Glass-Steagall Redux


Here’s a fun experiment for your next ______ (cocktail party, bat mitzvah, ultimate croquet challenge, etc.): ask a proponent of the Volcker Rule what caused the the global financial crisis of ’08-’09. 

What’s that?  The cocktail parties you attend don’t include conversations about financial regulations?   

I’m shocked.  

Well, wherever you’re able to find yourself a VR proponent, I’ll bet you a nickel that the first (and maybe only) catalyst she cites will be the 1999 repeal of Glass-Steagall.  

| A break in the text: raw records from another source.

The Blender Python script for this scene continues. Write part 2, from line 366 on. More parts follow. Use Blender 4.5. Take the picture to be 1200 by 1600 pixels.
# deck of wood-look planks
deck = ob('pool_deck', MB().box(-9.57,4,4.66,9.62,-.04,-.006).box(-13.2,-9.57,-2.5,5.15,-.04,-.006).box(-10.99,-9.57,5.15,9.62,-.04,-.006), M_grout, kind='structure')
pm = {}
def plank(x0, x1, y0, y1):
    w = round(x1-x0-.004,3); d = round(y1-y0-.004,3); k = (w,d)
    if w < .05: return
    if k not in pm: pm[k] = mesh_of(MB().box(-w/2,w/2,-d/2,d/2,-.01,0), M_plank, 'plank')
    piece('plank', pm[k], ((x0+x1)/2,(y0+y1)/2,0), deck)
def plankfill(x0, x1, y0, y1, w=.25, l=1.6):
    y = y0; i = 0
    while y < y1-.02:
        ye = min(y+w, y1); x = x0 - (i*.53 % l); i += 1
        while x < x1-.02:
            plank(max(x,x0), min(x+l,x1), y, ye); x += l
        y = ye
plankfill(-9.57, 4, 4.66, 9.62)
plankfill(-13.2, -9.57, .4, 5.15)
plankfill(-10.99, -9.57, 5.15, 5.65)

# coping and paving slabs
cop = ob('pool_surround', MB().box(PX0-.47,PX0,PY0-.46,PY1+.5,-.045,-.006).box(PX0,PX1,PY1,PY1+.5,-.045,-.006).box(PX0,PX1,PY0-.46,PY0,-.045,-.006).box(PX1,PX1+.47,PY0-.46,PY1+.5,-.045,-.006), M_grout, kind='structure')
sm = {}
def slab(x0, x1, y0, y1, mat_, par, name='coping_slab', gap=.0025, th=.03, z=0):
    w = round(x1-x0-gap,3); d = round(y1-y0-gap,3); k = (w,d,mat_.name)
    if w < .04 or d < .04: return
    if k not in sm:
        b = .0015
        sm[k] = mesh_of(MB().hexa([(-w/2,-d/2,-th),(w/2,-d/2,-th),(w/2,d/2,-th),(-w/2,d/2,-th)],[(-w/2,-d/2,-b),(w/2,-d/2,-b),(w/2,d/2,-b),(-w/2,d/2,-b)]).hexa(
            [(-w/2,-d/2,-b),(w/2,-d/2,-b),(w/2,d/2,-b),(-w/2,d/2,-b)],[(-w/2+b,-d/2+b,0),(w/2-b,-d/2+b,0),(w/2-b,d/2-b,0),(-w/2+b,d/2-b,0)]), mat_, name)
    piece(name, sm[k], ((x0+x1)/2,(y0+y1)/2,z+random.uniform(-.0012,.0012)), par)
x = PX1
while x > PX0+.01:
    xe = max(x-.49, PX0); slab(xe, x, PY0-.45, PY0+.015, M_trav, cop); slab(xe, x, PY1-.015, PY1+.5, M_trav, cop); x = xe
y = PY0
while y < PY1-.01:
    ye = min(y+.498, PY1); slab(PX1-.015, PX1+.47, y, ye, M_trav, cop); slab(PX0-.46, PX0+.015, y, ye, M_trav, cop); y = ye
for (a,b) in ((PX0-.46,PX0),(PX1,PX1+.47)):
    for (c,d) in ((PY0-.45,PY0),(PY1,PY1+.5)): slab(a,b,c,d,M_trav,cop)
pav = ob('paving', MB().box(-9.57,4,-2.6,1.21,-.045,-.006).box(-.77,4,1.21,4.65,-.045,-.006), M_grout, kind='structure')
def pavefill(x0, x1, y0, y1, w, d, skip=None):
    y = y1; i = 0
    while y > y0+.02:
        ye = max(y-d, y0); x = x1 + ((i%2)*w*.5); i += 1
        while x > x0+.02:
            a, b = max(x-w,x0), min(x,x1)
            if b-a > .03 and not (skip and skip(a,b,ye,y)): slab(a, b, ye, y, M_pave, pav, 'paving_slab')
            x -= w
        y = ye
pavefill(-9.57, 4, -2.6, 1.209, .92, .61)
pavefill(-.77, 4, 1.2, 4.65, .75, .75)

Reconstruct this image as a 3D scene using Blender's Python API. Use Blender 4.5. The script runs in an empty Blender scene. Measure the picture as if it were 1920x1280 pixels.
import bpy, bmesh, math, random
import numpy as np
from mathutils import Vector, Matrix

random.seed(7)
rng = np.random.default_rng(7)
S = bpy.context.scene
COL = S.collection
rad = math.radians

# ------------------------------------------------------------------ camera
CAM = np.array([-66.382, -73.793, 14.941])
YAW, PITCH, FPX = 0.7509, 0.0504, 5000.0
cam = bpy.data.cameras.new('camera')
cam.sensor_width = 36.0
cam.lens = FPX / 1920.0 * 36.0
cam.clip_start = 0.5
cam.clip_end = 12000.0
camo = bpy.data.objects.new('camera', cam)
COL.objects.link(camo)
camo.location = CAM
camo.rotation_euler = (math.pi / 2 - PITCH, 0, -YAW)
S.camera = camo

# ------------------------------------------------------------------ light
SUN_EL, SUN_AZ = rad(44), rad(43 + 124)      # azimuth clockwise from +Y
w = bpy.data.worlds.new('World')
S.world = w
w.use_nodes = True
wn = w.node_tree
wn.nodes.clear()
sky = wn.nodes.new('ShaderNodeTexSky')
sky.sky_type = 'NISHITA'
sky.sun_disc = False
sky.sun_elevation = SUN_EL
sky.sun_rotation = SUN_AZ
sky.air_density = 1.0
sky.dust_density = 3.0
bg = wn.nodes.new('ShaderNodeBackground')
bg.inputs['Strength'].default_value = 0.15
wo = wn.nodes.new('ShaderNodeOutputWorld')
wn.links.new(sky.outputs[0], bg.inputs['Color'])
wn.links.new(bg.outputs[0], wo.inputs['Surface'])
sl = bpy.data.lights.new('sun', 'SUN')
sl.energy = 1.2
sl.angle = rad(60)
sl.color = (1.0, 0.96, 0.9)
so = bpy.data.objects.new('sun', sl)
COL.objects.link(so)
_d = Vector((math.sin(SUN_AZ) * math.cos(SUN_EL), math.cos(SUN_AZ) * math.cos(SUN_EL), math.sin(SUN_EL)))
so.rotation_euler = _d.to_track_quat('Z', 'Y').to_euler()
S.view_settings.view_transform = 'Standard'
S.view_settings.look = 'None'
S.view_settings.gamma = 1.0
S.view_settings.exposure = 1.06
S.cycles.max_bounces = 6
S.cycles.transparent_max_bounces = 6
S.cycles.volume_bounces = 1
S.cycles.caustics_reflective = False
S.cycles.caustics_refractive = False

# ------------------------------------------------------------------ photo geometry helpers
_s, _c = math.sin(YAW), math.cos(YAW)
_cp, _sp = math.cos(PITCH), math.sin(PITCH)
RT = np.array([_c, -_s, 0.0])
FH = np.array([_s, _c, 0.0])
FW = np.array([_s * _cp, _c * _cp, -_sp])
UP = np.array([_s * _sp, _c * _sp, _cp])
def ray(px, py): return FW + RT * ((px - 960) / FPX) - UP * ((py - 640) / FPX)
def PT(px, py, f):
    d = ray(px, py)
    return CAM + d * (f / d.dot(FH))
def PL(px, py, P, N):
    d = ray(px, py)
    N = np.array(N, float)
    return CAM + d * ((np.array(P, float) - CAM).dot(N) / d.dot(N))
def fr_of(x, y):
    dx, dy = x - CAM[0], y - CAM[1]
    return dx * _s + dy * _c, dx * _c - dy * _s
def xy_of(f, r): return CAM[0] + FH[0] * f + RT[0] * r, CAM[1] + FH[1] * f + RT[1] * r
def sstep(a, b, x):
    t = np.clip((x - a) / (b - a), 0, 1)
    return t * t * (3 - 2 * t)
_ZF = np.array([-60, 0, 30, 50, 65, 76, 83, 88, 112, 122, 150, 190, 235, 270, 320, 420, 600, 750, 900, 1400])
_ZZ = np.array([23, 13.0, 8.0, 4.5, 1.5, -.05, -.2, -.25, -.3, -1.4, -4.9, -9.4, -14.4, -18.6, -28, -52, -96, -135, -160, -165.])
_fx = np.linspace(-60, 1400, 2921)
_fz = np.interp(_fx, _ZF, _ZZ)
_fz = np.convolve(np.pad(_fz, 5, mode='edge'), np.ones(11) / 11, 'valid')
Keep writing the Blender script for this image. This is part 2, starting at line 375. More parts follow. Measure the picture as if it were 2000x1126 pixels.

As a refresher, “Glass-Steagall” (officially the Banking Act of 1933) was the Depression era act which separated commercial banking activities (taking deposits, making loans) from investment banking activities (underwriting, securities trading, brokerage). 80 years ago, Congress felt that the business of lending was less risky, or at least that sort of risk could be contained more easily than trading & underwriting.  If taxpayers were going to provide a backstop for banks via the newly formed FDIC, Congress wanted to make sure that banking risk was minimized.  

It's not a bad notion.  The benefit taxpayers receive (a sound banking system) is much less tangible than the risk they bear (potentially pony-ing up for failed banks), so it made some public relations sense to put a short leash on banks.   

Although, risk avoidance is not risk management and the VR (and Glass-Steagall) is all about risk avoidance. 

Why?  Well, mainly, the Vocker Rule proponents are members of the “Regulate First, Aim Later” brigade.  This advocacy blinds them to the importance of the larger analytical question: what factors led to the financial crisis?  It’s not a terribly difficult question.  Here are some of the ones I see:     

  1. Extraordinarily low interest rates coming out of the 2001 recession
  2. 30:1 leverage ratios at hedge funds
  3. Private investment banks converting to public companies
  4. The Community Reinvestment Act and related GSE mandates
  5. Moral hazard at Fannie Mae & Freddie Mac 
  6. A large insurance holding company (AIG) acting as an unregulated derivative clearing house
  7. Insufficient bank capital standards
  8. And MAYBE the repeal of Glass-Steagall

I say maybe in #8 because I really can't see what sort of systemic risk is posed by adequately capitalized banks, regardless of which types of business activities they pursue.

It’d take too long to go into each of these, so knock yourself out on Wikipedia.  What factors would you add?
  
Wouldn't it be nice if we could boil a massive financial crisis down to a single variable?  Unfortunately, we can’t.  If we construct our regulatory regime on that basis, we'll get into trouble again.    Analysis suggests that there were many factors creating this perfect storm, not simply the repeal of Glass-Steagall.